Your task is to quote the material that follows, in full and exactly.

───── Recorded data ─────

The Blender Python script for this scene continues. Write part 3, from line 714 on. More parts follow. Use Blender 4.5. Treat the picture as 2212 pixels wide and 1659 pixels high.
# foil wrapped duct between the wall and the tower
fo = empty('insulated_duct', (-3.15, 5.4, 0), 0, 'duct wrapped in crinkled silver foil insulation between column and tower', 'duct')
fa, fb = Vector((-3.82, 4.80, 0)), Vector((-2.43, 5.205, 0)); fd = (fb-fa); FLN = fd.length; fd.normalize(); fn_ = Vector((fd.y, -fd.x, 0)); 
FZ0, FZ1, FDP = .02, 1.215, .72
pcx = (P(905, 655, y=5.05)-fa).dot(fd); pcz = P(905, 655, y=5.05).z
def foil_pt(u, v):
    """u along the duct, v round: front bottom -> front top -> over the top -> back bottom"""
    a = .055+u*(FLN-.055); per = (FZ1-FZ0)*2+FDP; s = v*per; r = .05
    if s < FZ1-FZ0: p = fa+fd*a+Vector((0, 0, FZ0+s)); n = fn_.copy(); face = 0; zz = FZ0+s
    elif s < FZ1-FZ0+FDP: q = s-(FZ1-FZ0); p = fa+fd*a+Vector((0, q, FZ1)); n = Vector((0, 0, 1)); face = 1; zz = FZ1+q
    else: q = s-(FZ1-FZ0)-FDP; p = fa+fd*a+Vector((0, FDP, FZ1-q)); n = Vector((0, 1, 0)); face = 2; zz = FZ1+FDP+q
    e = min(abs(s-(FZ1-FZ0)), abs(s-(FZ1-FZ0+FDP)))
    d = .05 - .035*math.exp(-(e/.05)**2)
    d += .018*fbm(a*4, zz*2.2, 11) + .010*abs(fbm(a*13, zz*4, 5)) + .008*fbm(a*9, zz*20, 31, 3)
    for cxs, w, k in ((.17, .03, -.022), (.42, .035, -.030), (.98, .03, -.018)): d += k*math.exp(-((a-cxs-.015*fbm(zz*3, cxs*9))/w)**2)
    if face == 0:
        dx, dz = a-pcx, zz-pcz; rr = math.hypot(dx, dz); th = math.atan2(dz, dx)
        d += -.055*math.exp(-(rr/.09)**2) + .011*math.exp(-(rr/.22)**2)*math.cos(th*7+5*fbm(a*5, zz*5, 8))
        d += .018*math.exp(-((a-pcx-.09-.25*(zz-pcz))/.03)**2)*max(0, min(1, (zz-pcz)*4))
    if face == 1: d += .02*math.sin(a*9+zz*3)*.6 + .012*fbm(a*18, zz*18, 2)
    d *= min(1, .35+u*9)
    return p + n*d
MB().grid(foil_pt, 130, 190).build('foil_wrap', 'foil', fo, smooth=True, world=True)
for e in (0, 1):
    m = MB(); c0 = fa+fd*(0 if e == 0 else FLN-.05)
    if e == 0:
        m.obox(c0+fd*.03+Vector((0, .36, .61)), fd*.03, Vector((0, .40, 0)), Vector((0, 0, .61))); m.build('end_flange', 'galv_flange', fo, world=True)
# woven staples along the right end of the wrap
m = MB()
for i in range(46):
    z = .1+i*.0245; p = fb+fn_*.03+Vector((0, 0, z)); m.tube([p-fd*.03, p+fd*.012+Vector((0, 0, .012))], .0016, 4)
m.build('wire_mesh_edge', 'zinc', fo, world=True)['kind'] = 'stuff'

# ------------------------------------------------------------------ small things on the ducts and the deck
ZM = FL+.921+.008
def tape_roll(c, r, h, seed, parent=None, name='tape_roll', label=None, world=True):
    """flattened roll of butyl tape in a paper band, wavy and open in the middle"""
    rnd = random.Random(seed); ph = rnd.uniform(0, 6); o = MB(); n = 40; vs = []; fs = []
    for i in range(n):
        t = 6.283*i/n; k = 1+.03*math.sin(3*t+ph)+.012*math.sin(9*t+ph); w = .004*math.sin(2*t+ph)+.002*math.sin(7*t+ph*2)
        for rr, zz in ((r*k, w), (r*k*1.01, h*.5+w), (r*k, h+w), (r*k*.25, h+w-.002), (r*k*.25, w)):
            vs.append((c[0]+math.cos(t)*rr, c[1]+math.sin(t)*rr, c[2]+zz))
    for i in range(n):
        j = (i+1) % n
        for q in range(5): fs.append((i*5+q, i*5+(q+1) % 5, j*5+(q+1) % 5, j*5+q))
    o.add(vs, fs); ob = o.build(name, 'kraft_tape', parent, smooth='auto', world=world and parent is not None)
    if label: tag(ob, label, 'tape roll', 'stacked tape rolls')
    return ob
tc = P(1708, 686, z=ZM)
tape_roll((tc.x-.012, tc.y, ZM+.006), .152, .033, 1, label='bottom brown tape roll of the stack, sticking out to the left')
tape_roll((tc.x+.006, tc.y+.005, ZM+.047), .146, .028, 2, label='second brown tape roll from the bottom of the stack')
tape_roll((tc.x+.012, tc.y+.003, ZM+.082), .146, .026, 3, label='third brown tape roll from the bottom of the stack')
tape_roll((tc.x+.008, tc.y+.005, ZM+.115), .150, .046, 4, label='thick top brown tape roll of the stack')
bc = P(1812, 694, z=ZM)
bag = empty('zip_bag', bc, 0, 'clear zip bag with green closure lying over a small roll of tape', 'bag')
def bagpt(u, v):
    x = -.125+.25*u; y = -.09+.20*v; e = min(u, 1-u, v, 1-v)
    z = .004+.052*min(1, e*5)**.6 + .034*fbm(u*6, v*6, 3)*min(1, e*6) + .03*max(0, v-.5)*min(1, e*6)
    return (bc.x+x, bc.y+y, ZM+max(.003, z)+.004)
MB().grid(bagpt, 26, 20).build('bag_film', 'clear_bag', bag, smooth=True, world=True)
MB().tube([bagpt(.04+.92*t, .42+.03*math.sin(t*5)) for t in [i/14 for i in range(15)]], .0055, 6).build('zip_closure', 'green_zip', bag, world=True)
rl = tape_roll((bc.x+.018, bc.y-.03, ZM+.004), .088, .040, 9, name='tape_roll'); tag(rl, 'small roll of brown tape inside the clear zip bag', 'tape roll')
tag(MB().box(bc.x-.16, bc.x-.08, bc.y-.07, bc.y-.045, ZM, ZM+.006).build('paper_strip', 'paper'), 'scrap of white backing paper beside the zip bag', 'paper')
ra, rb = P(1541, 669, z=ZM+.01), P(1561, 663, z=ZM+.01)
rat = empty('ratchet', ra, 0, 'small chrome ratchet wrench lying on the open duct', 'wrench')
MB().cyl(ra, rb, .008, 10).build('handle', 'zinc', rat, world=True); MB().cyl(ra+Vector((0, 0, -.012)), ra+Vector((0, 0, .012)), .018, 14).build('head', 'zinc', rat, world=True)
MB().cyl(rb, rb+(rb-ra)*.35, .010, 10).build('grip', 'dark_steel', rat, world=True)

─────

* _Response to the task_:
The Blender Python script for this scene continues. Write part 3, from line 714 on. More parts follow. Use Blender 4.5. Treat the picture as 2212 pixels wide and 1659 pixels high.
# foil wrapped duct between the wall and the tower
fo = empty('insulated_duct', (-3.15, 5.4, 0), 0, 'duct wrapped in crinkled silver foil insulation between column and tower', 'duct')
fa, fb = Vector((-3.82, 4.80, 0)), Vector((-2.43, 5.205, 0)); fd = (fb-fa); FLN = fd.length; fd.normalize(); fn_ = Vector((fd.y, -fd.x, 0)); 
FZ0, FZ1, FDP = .02, 1.215, .72
pcx = (P(905, 655, y=5.05)-fa).dot(fd); pcz = P(905, 655, y=5.05).z
def foil_pt(u, v):
    """u along the duct, v round: front bottom -> front top -> over the top -> back bottom"""
    a = .055+u*(FLN-.055); per = (FZ1-FZ0)*2+FDP; s = v*per; r = .05
    if s < FZ1-FZ0: p = fa+fd*a+Vector((0, 0, FZ0+s)); n = fn_.copy(); face = 0; zz = FZ0+s
    elif s < FZ1-FZ0+FDP: q = s-(FZ1-FZ0); p = fa+fd*a+Vector((0, q, FZ1)); n = Vector((0, 0, 1)); face = 1; zz = FZ1+q
    else: q = s-(FZ1-FZ0)-FDP; p = fa+fd*a+Vector((0, FDP, FZ1-q)); n = Vector((0, 1, 0)); face = 2; zz = FZ1+FDP+q
    e = min(abs(s-(FZ1-FZ0)), abs(s-(FZ1-FZ0+FDP)))
    d = .05 - .035*math.exp(-(e/.05)**2)
    d += .018*fbm(a*4, zz*2.2, 11) + .010*abs(fbm(a*13, zz*4, 5)) + .008*fbm(a*9, zz*20, 31, 3)
    for cxs, w, k in ((.17, .03, -.022), (.42, .035, -.030), (.98, .03, -.018)): d += k*math.exp(-((a-cxs-.015*fbm(zz*3, cxs*9))/w)**2)
    if face == 0:
        dx, dz = a-pcx, zz-pcz; rr = math.hypot(dx, dz); th = math.atan2(dz, dx)
        d += -.055*math.exp(-(rr/.09)**2) + .011*math.exp(-(rr/.22)**2)*math.cos(th*7+5*fbm(a*5, zz*5, 8))
        d += .018*math.exp(-((a-pcx-.09-.25*(zz-pcz))/.03)**2)*max(0, min(1, (zz-pcz)*4))
    if face == 1: d += .02*math.sin(a*9+zz*3)*.6 + .012*fbm(a*18, zz*18, 2)
    d *= min(1, .35+u*9)
    return p + n*d
MB().grid(foil_pt, 130, 190).build('foil_wrap', 'foil', fo, smooth=True, world=True)
for e in (0, 1):
    m = MB(); c0 = fa+fd*(0 if e == 0 else FLN-.05)
    if e == 0:
        m.obox(c0+fd*.03+Vector((0, .36, .61)), fd*.03, Vector((0, .40, 0)), Vector((0, 0, .61))); m.build('end_flange', 'galv_flange', fo, world=True)
# woven staples along the right end of the wrap
m = MB()
for i in range(46):
    z = .1+i*.0245; p = fb+fn_*.03+Vector((0, 0, z)); m.tube([p-fd*.03, p+fd*.012+Vector((0, 0, .012))], .0016, 4)
m.build('wire_mesh_edge', 'zinc', fo, world=True)['kind'] = 'stuff'

# ------------------------------------------------------------------ small things on the ducts and the deck
ZM = FL+.921+.008
def tape_roll(c, r, h, seed, parent=None, name='tape_roll', label=None, world=True):
    """flattened roll of butyl tape in a paper band, wavy and open in the middle"""
    rnd = random.Random(seed); ph = rnd.uniform(0, 6); o = MB(); n = 40; vs = []; fs = []
    for i in range(n):
        t = 6.283*i/n; k = 1+.03*math.sin(3*t+ph)+.012*math.sin(9*t+ph); w = .004*math.sin(2*t+ph)+.002*math.sin(7*t+ph*2)
        for rr, zz in ((r*k, w), (r*k*1.01, h*.5+w), (r*k, h+w), (r*k*.25, h+w-.002), (r*k*.25, w)):
            vs.append((c[0]+math.cos(t)*rr, c[1]+math.sin(t)*rr, c[2]+zz))
    for i in range(n):
        j = (i+1) % n
        for q in range(5): fs.append((i*5+q, i*5+(q+1) % 5, j*5+(q+1) % 5, j*5+q))
    o.add(vs, fs); ob = o.build(name, 'kraft_tape', parent, smooth='auto', world=world and parent is not None)
    if label: tag(ob, label, 'tape roll', 'stacked tape rolls')
    return ob
tc = P(1708, 686, z=ZM)
tape_roll((tc.x-.012, tc.y, ZM+.006), .152, .033, 1, label='bottom brown tape roll of the stack, sticking out to the left')
tape_roll((tc.x+.006, tc.y+.005, ZM+.047), .146, .028, 2, label='second brown tape roll from the bottom of the stack')
tape_roll((tc.x+.012, tc.y+.003, ZM+.082), .146, .026, 3, label='third brown tape roll from the bottom of the stack')
tape_roll((tc.x+.008, tc.y+.005, ZM+.115), .150, .046, 4, label='thick top brown tape roll of the stack')
bc = P(1812, 694, z=ZM)
bag = empty('zip_bag', bc, 0, 'clear zip bag with green closure lying over a small roll of tape', 'bag')
def bagpt(u, v):
    x = -.125+.25*u; y = -.09+.20*v; e = min(u, 1-u, v, 1-v)
    z = .004+.052*min(1, e*5)**.6 + .034*fbm(u*6, v*6, 3)*min(1, e*6) + .03*max(0, v-.5)*min(1, e*6)
    return (bc.x+x, bc.y+y, ZM+max(.003, z)+.004)
MB().grid(bagpt, 26, 20).build('bag_film', 'clear_bag', bag, smooth=True, world=True)
MB().tube([bagpt(.04+.92*t, .42+.03*math.sin(t*5)) for t in [i/14 for i in range(15)]], .0055, 6).build('zip_closure', 'green_zip', bag, world=True)
rl = tape_roll((bc.x+.018, bc.y-.03, ZM+.004), .088, .040, 9, name='tape_roll'); tag(rl, 'small roll of brown tape inside the clear zip bag', 'tape roll')
tag(MB().box(bc.x-.16, bc.x-.08, bc.y-.07, bc.y-.045, ZM, ZM+.006).build('paper_strip', 'paper'), 'scrap of white backing paper beside the zip bag', 'paper')
ra, rb = P(1541, 669, z=ZM+.01), P(1561, 663, z=ZM+.01)
rat = empty('ratchet', ra, 0, 'small chrome ratchet wrench lying on the open duct', 'wrench')
MB().cyl(ra, rb, .008, 10).build('handle', 'zinc', rat, world=True); MB().cyl(ra+Vector((0, 0, -.012)), ra+Vector((0, 0, .012)), .018, 14).build('head', 'zinc', rat, world=True)
MB().cyl(rb, rb+(rb-ra)*.35, .010, 10).build('grip', 'dark_steel', rat, world=True)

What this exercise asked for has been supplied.